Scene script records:
-=-=-

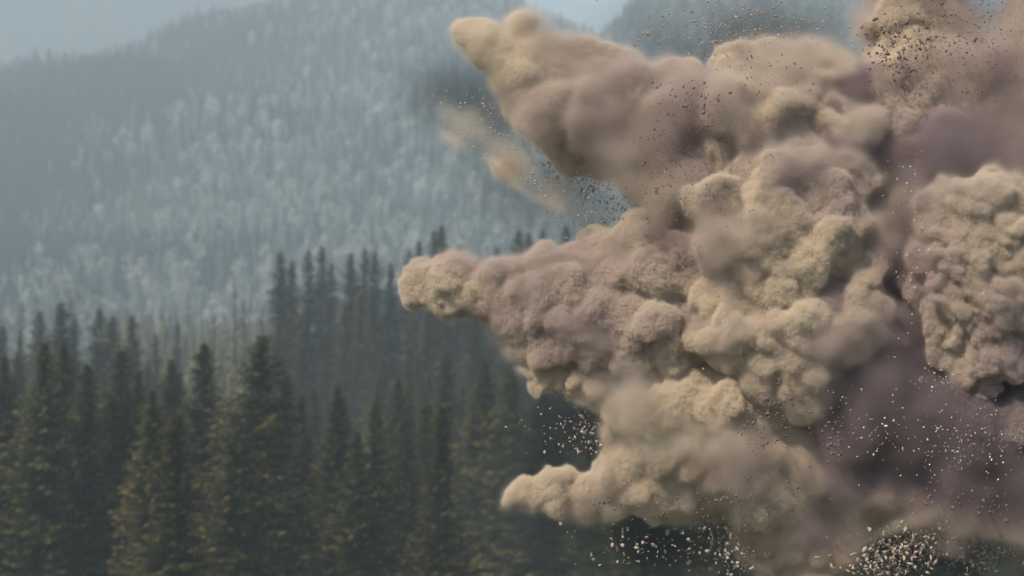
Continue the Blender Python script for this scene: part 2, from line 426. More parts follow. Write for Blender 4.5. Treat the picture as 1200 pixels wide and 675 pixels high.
# ------------------------------------------------------------------ the misty slope's forest (tens of thousands: one object)
def hill_forest():
    src = []
    for i in range(4):
        c = crown_mesh(24, (3.2, 2.6, 3.6, 2.9)[i], 90 + i, step=1.7, nb=5, stations=3, sprig=1.5, power=(.75, .6, .9, .7)[i], gap=.08)
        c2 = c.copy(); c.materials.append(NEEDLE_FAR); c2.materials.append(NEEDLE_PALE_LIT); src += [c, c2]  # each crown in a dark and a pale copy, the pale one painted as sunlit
    # a rounder broadleaf crown of leaf clumps
    r = np.random.default_rng(5); V, T, A = [], [], []
    for k in range(260):
        d = r.normal(size=3); d /= np.linalg.norm(d); rad = r.uniform(.6, 1) ** .5
        lob = 1 + .22 * math.sin(4 * math.atan2(d[1], d[0])) + .2 * d[2]
        c = d * rad * lob * np.array([4.2, 4.2, 6.5]) + np.array([0, 0, 10.5])
        e1 = r.normal(size=3); e1 /= np.linalg.norm(e1); e2 = np.cross(d, e1)
        i = len(V); V += [c + e1 * 1.1, c - e1 * .8 + e2 * .9, c - e1 * .4 - e2 * 1.1]; T.append((i, i + 1, i + 2)); A += [r.uniform(.5, 1)] * 3
    me = mesh_np('broadleaf', V, tris=T); at = me.attributes.new('tip', 'FLOAT', 'POINT'); at.data.foreach_set('value', np.array(A, np.float32))
    me.materials.append(NEEDLE_PALE_LIT); src.append(me)
    pts, var, scl = [], [], []
    N = 72000
    y = 640 + (2420 - 640) * rng.random(N) ** 1.0
    x = (rng.random(N) - .5) * y * 0.78 - y * .012
    keep = rng.random(N) < np.clip((y / 2300) ** .9, .3, 1) * np.clip(.75 + .5 * vnoise2(x / 60, y / 60, 0), .2, 1)
    x, y = x[keep], y[keep]
    # strip along the far ridge and behind
    n2 = 6000; y2 = rng.uniform(2950, 3650, n2); x2 = rng.uniform(-1150, -100, n2)
    x = np.concatenate([x, x2]); y = np.concatenate([y, y2])
    z = ground_h(x, y)
    pn = vnoise2(x / 130 + 5, y / 130, 2)
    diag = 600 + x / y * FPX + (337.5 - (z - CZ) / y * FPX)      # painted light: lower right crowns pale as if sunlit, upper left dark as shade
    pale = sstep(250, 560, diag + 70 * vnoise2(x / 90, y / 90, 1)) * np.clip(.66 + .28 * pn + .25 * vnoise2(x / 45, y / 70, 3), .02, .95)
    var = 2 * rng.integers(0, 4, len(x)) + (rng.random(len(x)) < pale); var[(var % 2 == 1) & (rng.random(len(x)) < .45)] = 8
    sc = rng.uniform(.6, 1.12, len(x)) * np.where(y > 2900, 1.15, 1)
    me = mesh_np('hillside_forest', np.stack([x, y, z - .4], -1))
    for nm, arr, ty in (('variant', var.astype(np.int32), 'INT'), ('size', sc.astype(np.float32), 'FLOAT'), ('turn', rng.uniform(0, 6.28, len(x)).astype(np.float32), 'FLOAT')):
        a = me.attributes.new(nm, ty, 'POINT'); a.data.foreach_set('value', arr)
    o = add('hillside_forest', me)
    ng = bpy.data.node_groups.new('hillside_forest', 'GeometryNodeTree')
    ng.interface.new_socket('Geometry', in_out='INPUT', socket_type='NodeSocketGeometry')
    ng.interface.new_socket('Geometry', in_out='OUTPUT', socket_type='NodeSocketGeometry')
    gi = ng.nodes.new('NodeGroupInput'); go = ng.nodes.new('NodeGroupOutput')
    join = ng.nodes.new('GeometryNodeGeometryToInstance')
    col = bpy.data.collections.new('slope_tree_shapes')
    for k, m_ in enumerate(src):
        so = bpy.data.objects.new(f'slope_tree_shape.{k:03d}', m_); col.objects.link(so)
    ci = ng.nodes.new('GeometryNodeCollectionInfo'); ci.inputs['Collection'].default_value = col
    ci.inputs['Separate Children'].default_value = True; ci.inputs['Reset Children'].default_value = True
    ip = ng.nodes.new('GeometryNodeInstanceOnPoints'); ip.inputs['Pick Instance'].default_value = True
    def att(nm, ty):
        a = ng.nodes.new('GeometryNodeInputNamedAttribute'); a.data_type = ty; a.inputs['Name'].default_value = nm
        return a.outputs['Attribute']
    cmb = ng.nodes.new('ShaderNodeCombineXYZ')
    L = ng.links.new
    L(gi.outputs[0], ip.inputs['Points']); L(ci.outputs[0], ip.inputs['Instance']); L(att('variant', 'INT'), ip.inputs['Instance Index'])
    L(att('turn', 'FLOAT'), cmb.inputs['Z']); L(cmb.outputs[0], ip.inputs['Rotation']); L(att('size', 'FLOAT'), ip.inputs['Scale'])
    L(ip.outputs[0], go.inputs[0])
    md = o.modifiers.new('trees', 'NODES'); md.node_group = ng
    tag(o, 'misty forest covering the whole mountain slope and both ridges', 'forest', kind='stuff')
hill_forest()

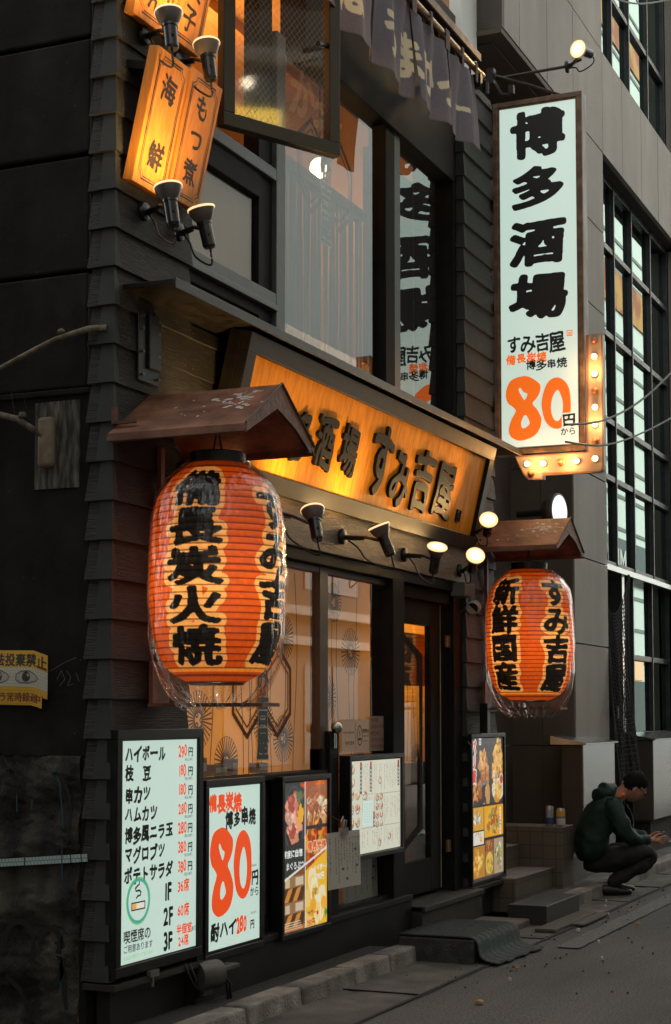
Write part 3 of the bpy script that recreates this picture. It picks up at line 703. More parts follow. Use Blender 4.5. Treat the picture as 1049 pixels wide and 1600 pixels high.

-=-=-

- Task prompt
Output the records above as they stand, from the first line to the line with "c = crown_mesh(24, (3.2, 2.6, 3.6, 2.9)[i], 90", inclusive, and exclude the pictures.

- Result of this task
Continue the Blender Python script for this scene: part 2, from line 426. More parts follow. Write for Blender 4.5. Treat the picture as 1200 pixels wide and 675 pixels high.
# ------------------------------------------------------------------ the misty slope's forest (tens of thousands: one object)
def hill_forest():
    src = []
    for i in range(4):
        c = crown_mesh(24, (3.2, 2.6, 3.6, 2.9)[i], 90 + i, step=1.7, nb=5, stations=3, sprig=1.5, power=(.75, .6, .9, .7)[i], gap=.08)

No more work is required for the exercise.